Faire semblant est un art qui est une seconde nature pour moi, mais ne sois pas dupe, pour l'amour de Dieu, ne sois pas dupe. Je te donne l'impression que je suis sûr, que tout est bien et sans problème avec moi, aussi bien à l'intérieur qu'à l'extérieur, que je suis la confiance même et que je plane au-dessus de tout, que l'eau est calme et que je suis bien aux commandes et que j'ai besoin de personne, mais ne me crois pas. A la surface, je suis lisse et sans faille, mais ce n'est que mon masque, toujours différent et toujours caché. En dessous, il n'y a aucune complaisance. En dessous résident la confusion, la peur et la solitude. Mais je les cache. Je ne veux pas que quiconque le sache. Je panique à l'idée que ma faiblesse soit exposée. C'est pourquoi, je crée avec frénésie un masque pour me cacher derrière, une façade nonchalante et sophistiquée, pour m'aider à faire semblant, pour me protéger des regards qui savent.
Mais ce regard est précisément mon salut, mon seul espoir, et je le sais. S'il est suivi par l'acceptation, et s'il est suivi par l'amour. C'est la seule chose qui puisse me libérer de moi-même, des murs de la prison que j'ai érigés moi-même, des barrières que j'ai dressées avec tant d'efforts. C'est la seule chose qui puisse m'assurer de ce que je ne peux m'assurer par moi-même, que j'ai vraiment une valeur. Mais je ne te le dis pas. Je n'ose pas, j'ai peur de le faire. J'ai peur que ton regard ne soit pas suivi d'acceptation, ne soit pas suivi d'amour. J'ai peur que tu penses moins de moi, que tu ries et tes rires me tueraient. J'ai peur, qu'au fond, je ne sois rien, que tu le voies et me rejettes.
Donc, je joue mon jeu, un jeu désespéré à faire semblant, portant sans assurance une façade et un enfant tremblotant à l'intérieur. C'est ainsi que débute la belle, mais irréelle parade des masques, et ma vie devient une façade. Je bavarde avec toi de manière suave de sujets éphémères. Je te dis tout de rien, et rien de ce qui est tout, de ce qui pleure à l'intérieur de moi. Alors, quand je passe à travers mon scénario ne te laisse pas berner par cette sérénade. S'il te plaît, essaye d'écouter attentivement et écoute ce que je ne te dis pas, ce que j'aimerais être capable de te dire, ce que j'ai besoin de te dire pour survivre, mais ce que je ne peux dire.

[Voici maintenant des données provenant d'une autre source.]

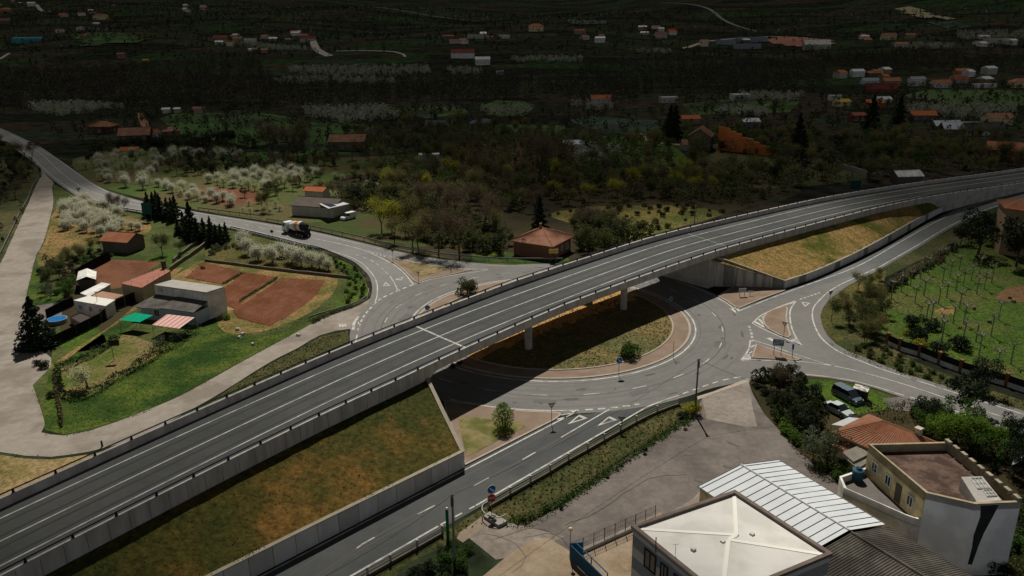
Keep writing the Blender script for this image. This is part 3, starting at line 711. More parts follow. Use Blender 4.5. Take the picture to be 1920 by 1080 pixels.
highR=cline([near_w[i]+0.30 for i in range(NC)],-0.5,iB,max(iR,iB+5))
# slope edge must also meet the falling wing wall: start the low line at the corner and the high line at the abutment
slope("embankment",offs(rbp,-0.3),hrf,highR,None,ochre)
# ================= land cover =================
lawn_y=mat("worn_lawn",(.085,.10,.022),(.055,.08,.014),0.5,0.95,c3=(.15,.115,.045),scale2=0.14,bump=0.6,bscale=3,detail=10)
greenfield=mat("green_field",(.034,.092,.015),(.055,.10,.02),0.08,0.95,c3=(.018,.024,.009),scale2=0.025,detail=12)
tealfield=mat("grey_green_crop",(.030,.055,.036),(.045,.072,.046),0.15,0.95,c3=(.020,.034,.020),scale2=0.05,detail=10)
orch_g=mat("orchard_grass",(.042,.078,.014),(.068,.090,.020),0.1,0.95,c3=(.09,.07,.03),scale2=0.03,detail=9,bump=.6,bscale=1)
scrub_d=mat("dark_scrub_ground",(.020,.019,.009),(.034,.026,.012),0.12,0.95,c3=(.045,.036,.015),scale2=0.025,detail=9)
roughd=mat("rough_dry_grass",(.115,.090,.028),(.075,.070,.020),0.3,0.95,c3=(.045,.052,.015),scale2=0.06,detail=10,bump=.8,bscale=2)
tan=mat("tan_earth",(.26,.185,.09),(.19,.14,.06),0.5,0.95,c3=(.12,.10,.03),scale2=0.1,bump=.5,detail=10)
patch=lambda name,px,m,z,step=2.5: sheet(name,gs(px),z,m,smooth_step=step)
patch("meadow",[(-80,330),(0,300),(30,300),(66,312),(74,335),(55,372),(38,413),(17,460),(0,495),(-60,590),(-120,600)],scrub,0.010)
patch("meadow",[(100,345),(123,357),(150,374),(200,390),(273,404),(340,416),(433,432),(512,450),(600,472),(668,500),(690,540),(690,560),(640,582),(600,597),(453,677),(320,749),(217,790),(120,815),(84,806),(77,770),(60,719),(96,671),(108,600),(50,577),(57,523),(67,483),(82,452),(93,413),(100,380)],mat("plot_grass",(.050,.075,.016),(.085,.085,.028),.35,.95,c3=(.035,.050,.012),scale2=.1,bump=.7,bscale=2,detail=10),0.012,None)
patch("lawn",[(84,806),(80,780),(96,690),(118,745),(170,742),(240,697),(310,650),(350,625),(398,590),(440,628),(520,628),(575,606),(600,598),(453,677),(320,749),(217,790),(120,815)],grass_b,0.016)
patch("lawn",[(46,570),(54,530),(66,500),(110,505),(135,530),(118,560),(112,568)],grass_b,0.016)
patch("lawn",[(114,742),(104,695),(150,680),(215,645),(232,625),(290,645),(308,655),(250,693),(160,738)],lawn_y,0.018)
patch("lawn",[(100,690),(150,655),(225,605),(300,560),(310,565),(240,615),(215,640),(140,680)],grass_b,0.015)
patch("lawn",[(104,640),(160,605),(200,640),(150,660)],grass,0.015)
patch("meadow",[(120,540),(150,520),(255,540),(240,600),(150,630),(110,610)],scrub_d,0.013)
patch("meadow",[(268,492),(300,475),(350,470),(345,495),(310,508)],grass,0.016)
patch("meadow",[(385,480),(420,455),(500,452),(590,476),(655,503),(645,520),(610,517),(470,500)],roughd,0.016)
patch("meadow",[(100,400),(135,380),(270,415),(270,440),(200,450),(120,470),(80,505),(70,480),(84,452)],earth,0.014)
patch("meadow",[(84,498),(120,478),(200,462),(215,468),(150,515),(130,545),(70,520)],scrub,0.017)
patch("verge",[(610,480),(668,502),(690,540),(690,557),(640,580),(605,592),(640,560),(650,520)],grass,0.018)
patch("earth_track",[(312,526),(350,505),(378,489),(470,502),(610,518),(632,524),(626,548),(592,580),(540,606),(490,622),(436,628),(410,612),(404,596),(425,580),(420,540),(340,540)],earth,0.020)
patch("earth_lane",[(327,505),(345,500),(250,585),(190,625),(100,692),(88,690),(150,648),(225,598)],earth,0.021)
patch("driveway",[(44,578),(112,566),(117,592),(62,640),(46,650)],yardm,0.022,None)
patch("garden_plot",[(154,521),(200,487),(306,490),(262,520),(225,540),(190,545)],soil_d,0.022,None)
patch("terrace",[(148,528),(200,487),(192,484),(142,522)],mat("pale_path",(.3,.22,.15),(.25,.18,.12),1),0.024,None)
# ploughed fields with real furrow ridges
def furrows(name,px,rowdir,m,sp=0.62,h=0.16,z=0.03):
    P=gs(px); sheet(name,P,z,m); a,b_=g(*rowdir[0]),g(*rowdir[1]); d=(b_-a).normalized(); n_=Vector((-d.y,d.x,0))
    vals=[(q-a).dot(n_) for q in P]; mb=MB(); v=min(vals)+sp/2; rnd=random.Random(len(px))
    while v<max(vals):
        xs=[]
        for i in range(len(P)):
            p,q=P[i],P[(i+1)%len(P)]; u,w_=(p-a).dot(n_)-v,(q-a).dot(n_)-v
            if (u>0)!=(w_>0):
                t=u/(u-w_); xs.append((p.lerp(q,t)-a).dot(d))
        xs.sort()
        for k in range(0,len(xs)-1,2):
            s0,s1=xs[k]+.15,xs[k+1]-.15
            if s1-s0<1: continue
            m_=max(2,int((s1-s0)/1.6)); V=[]
            for j in range(m_+1):
                s=s0+(s1-s0)*j/m_; c=a+d*s+n_*(v+rnd.uniform(-.05,.05)); hh=h*rnd.uniform(.7,1.1)
                V+=[c-n_*sp*.36+Vector((0,0,z+.005)),c+Vector((0,0,z+hh)),c+n_*sp*.36+Vector((0,0,z+.005))]
            mb.add(V,[(3*j,3*j+3,3*j+4,3*j+1) for j in range(m_)]+[(3*j+1,3*j+4,3*j+5,3*j+2) for j in range(m_)])
        v+=sp
    o=mb.build("ploughed_field",m); o["kind"]="structure"
furrows("ploughed_field",[(347,521),(380,492),(452,509),(425,530),(418,534)],((350,528),(400,495)),soil)
furrows("ploughed_field",[(420,541),(457,511),(523,520),(470,556),(440,580),(424,572)],((420,560),(500,512)),soil)
furrows("ploughed_field",[(436,582),(478,556),(528,521),(610,526),(592,555),(545,590),(506,612),(478,606),(445,596)],((450,590),(560,522)),soil)
# beyond the north road and the middle distance
patch("orchard_ground",[(135,305),(165,292),(300,283),(560,290),(700,305),(900,345),(960,400),(900,470),(870,488),(810,480),(743,467),(677,451),(585,430),(490,413),(372,394),(217,359),(160,335)],orch_g,0.008,5)
patch("scrubland",[(640,330),(900,320),(1300,330),(1500,355),(1380,395),(1250,440),(1130,480),(1040,497),(900,492),(760,468),(690,450),(650,400)],scrub_d,0.011,5)
patch("rough_meadow",[(1030,402),(1110,388),(1250,385),(1330,392),(1360,400),(1260,430),(1180,455),(1090,425)],mat("pale_rough_grass",(.20,.15,.045),(.13,.12,.03),.3,.95,c3=(.07,.08,.02),scale2=.06,detail=10,bump=.8,bscale=2),0.014,4)
patch("verge",[(873,489),(900,472),(960,474),(1060,480),(1050,496),(940,495)],grass_b,0.016,3)
patch("brown_field",[(840,300),(870,272),(960,262),(1060,268),(1090,300),(1060,320),(900,318)],farfield_b,0.012,6)
patch("soil_strip",[(380,350),(480,358),(500,378),(420,385),(370,370)],soil_d,0.012,5)
patch("green_field",[(300,222),(330,212),(490,211),(560,222),(700,235),(700,255),(560,262),(470,275),(330,250)],greenfield,0.012,None)
patch("green_field",[(740,207),(780,193),(860,195),(880,212),(800,222)],greenfield,0.012,None)
patch("green_field",[(900,200),(930,188),(985,190),(1000,205),(960,218),(915,215)],greenfield,0.012,None)
patch("green_field",[(560,255),(690,262),(760,285),(680,292),(575,285)],greenfield,0.013,None)
patch("green_field",[(330,290),(480,285),(620,285),(640,300),(560,320),(430,312)],greenfield,0.015,None)
patch("green_field",[(560,300),(760,290),(860,300),(850,320),(640,330)],orch_g,0.0155,None)
patch("green_field",[(1130,255),(1250,262),(1330,330),(1220,325),(1140,300)],grass,0.015,None)
patch("green_field",[(870,232),(1060,235),(1060,258),(900,262)],greenfield,0.015,None)
patch("crop_field",[(1065,225),(1110,218),(1230,226),(1235,240),(1225,253),(1120,248)],tealfield,0.014,None)
patch("green_field",[(1690,180),(1740,168),(1960,170),(1980,198),(1800,196)],mat("light_green_field",(.05,.095,.02),(.035,.075,.015),.05,.95,c3=(.06,.085,.035),scale2=.02),0.014,None)
patch("green_field",[(1280,195),(1350,188),(1500,190),(1480,210),(1300,215)],greenfield,0.013,None)
patch("rough_meadow",[(1360,262),(1480,300),(1560,310),(1640,330),(1500,350),(1350,352),(1280,330)],scrub,0.012,6)
patch("green_field",[(10,108),(60,103),(170,104),(165,116),(40,117)],mat("pale_field",(.07,.085,.03),(.05,.07,.02),.03,.95),0.012,10)
patch("green_field",[(130,68),(240,64),(280,76),(220,86),(150,80)],tealfield,2.2,20) if False else None
# right-hand garden and verges
patch("verge",[(1542,560),(1571,545),(1592,532),(1621,517),(1668,495),(1735,457),(1800,420),(1900,375),(1990,350),(1990,380),(1890,400),(1830,470),(1740,480),(1660,520),(1645,600),(1650,640),(1720,680),(1800,712),(1920,752),(2000,780),(1990,805),(1920,776),(1853,754),(1787,732),(1700,705),(1655,689),(1617,674),(1587,662),(1562,648),(1545,629),(1532,608),(1529,592),(1534,577)],scrub,0.014,None)
patch("verge",[(1545,575),(1568,552),(1620,524),(1660,508),(1650,540),(1625,600),(1570,640),(1548,620),(1538,600)],roughd,0.018)
patch("garden_lawn",[(1655,634),(1648,600),(1662,540),(1700,505),(1800,455),(1860,440),(1960,445),(1990,760),(1885,722),(1800,694),(1720,668)],mat("garden_grass",(.030,.062,.008),(.055,.085,.012),.22,.95,c3=(.075,.075,.022),scale2=.09,bump=.7,bscale=2,detail=12,p2=(.5,.64)),0.020,None)
patch("bare_patch",[(1752,583),(1790,572),(1790,588),(1760,598)],earth,0.026)
patch("bare_patch",[(1865,560),(1890,540),(1930,535),(1935,565),(1900,567)],mat("brown_earth",(.14,.075,.035),(.1,.055,.025),.8),0.026)
patch("patio",[(1868,440),(1880,425),(1905,430),(1900,470),(1880,480),(1866,470)],mat("pale_patio",(.3,.24,.17),(.24,.19,.13),.8),0.030,None)
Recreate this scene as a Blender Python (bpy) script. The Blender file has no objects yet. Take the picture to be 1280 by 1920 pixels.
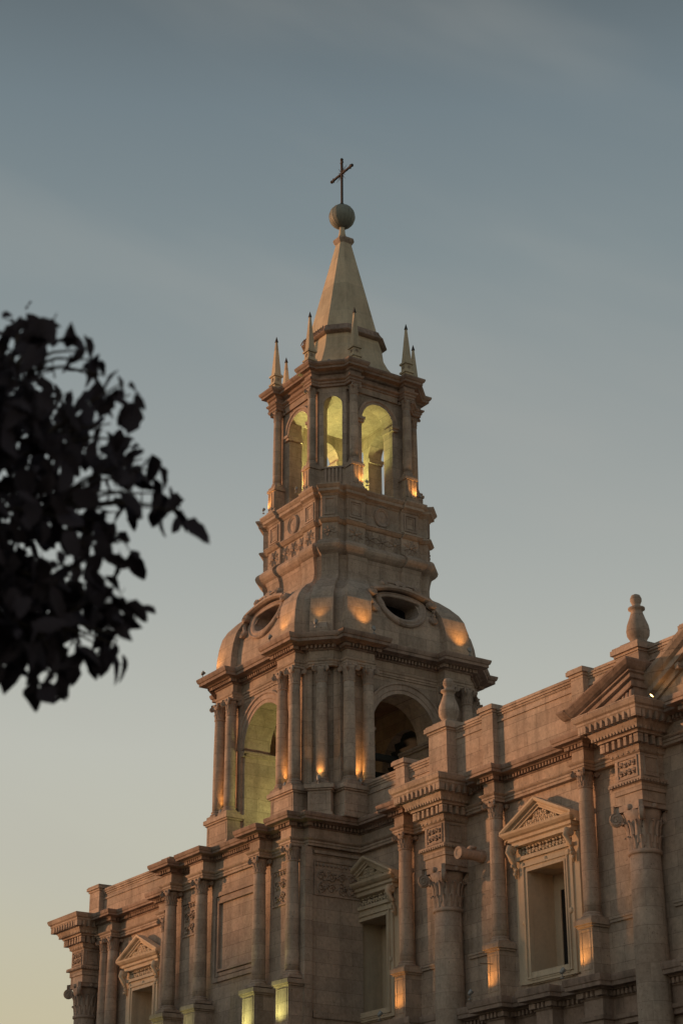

Je n'aime pas me cacher. Je n'aime pas jouer les jeux superficiels. Je veux arrêter de jouer. Je veux être authentique, spontané et moi-même, mais tu dois m'aider. Tu dois me tendre la main même si c'est la dernière chose que je semble vouloir. Tu es la seule personne qui puisse effacer de mes yeux le regard vide d'un mort vivant. Tu es la seule personne qui puisse m'inviter à la vie. Chaque fois que tu es aimable, doux et encourageant, chaque fois que tu essaies de comprendre parce que tu portes attention, mon coeur commence à avoir des ailes qui poussent - de très petites ailes, de très faibles ailes, mais des ailes !
Avec ton pouvoir de toucher et de me faire sentir, tu peux m'insuffler la vie. Je veux que tu le saches. Je veux que tu saches combien tu es une personne importante pour moi, comment tu peux être un créateur - un créateur fidèle à Dieu - de la personne que je suis si tu le choisis. Tu peux m'aider à briser le mur derrière lequel je tremble, tu peux m'aider à enlever mon masque, tu peux m'aider à me libérer de mon monde ombragé par la panique, de ma prison solitaire, si tu le choisis. S'il te plaît, choisis-le.
Ne passe pas à côté de moi. Ça ne sera pas facile pour toi. Plusieurs années à croire que je ne vaux rien ont érigé des murs très solides. Plus tu approches de moi plus je peux combattre aveuglément. C'est irrationnel, mais en dépit de ce que les livres disent sur l'homme, je suis souvent irrationnel. Je lutte précisément contre la chose dont j'ai besoin. Mais on dit que l'amour est plus fort que les murs et c'est là que réside mon espoir. S'il te plaît, essaye de m'aider à briser mes murs avec une main ferme, mais douce, car un enfant, c'est très sensible.
Qui suis-je, tu te demandes peut-être ? Je suis quelqu'un que tu connais très bien. Car je suis chaque homme que tu rencontres et je suis chaque femme que tu rencontres.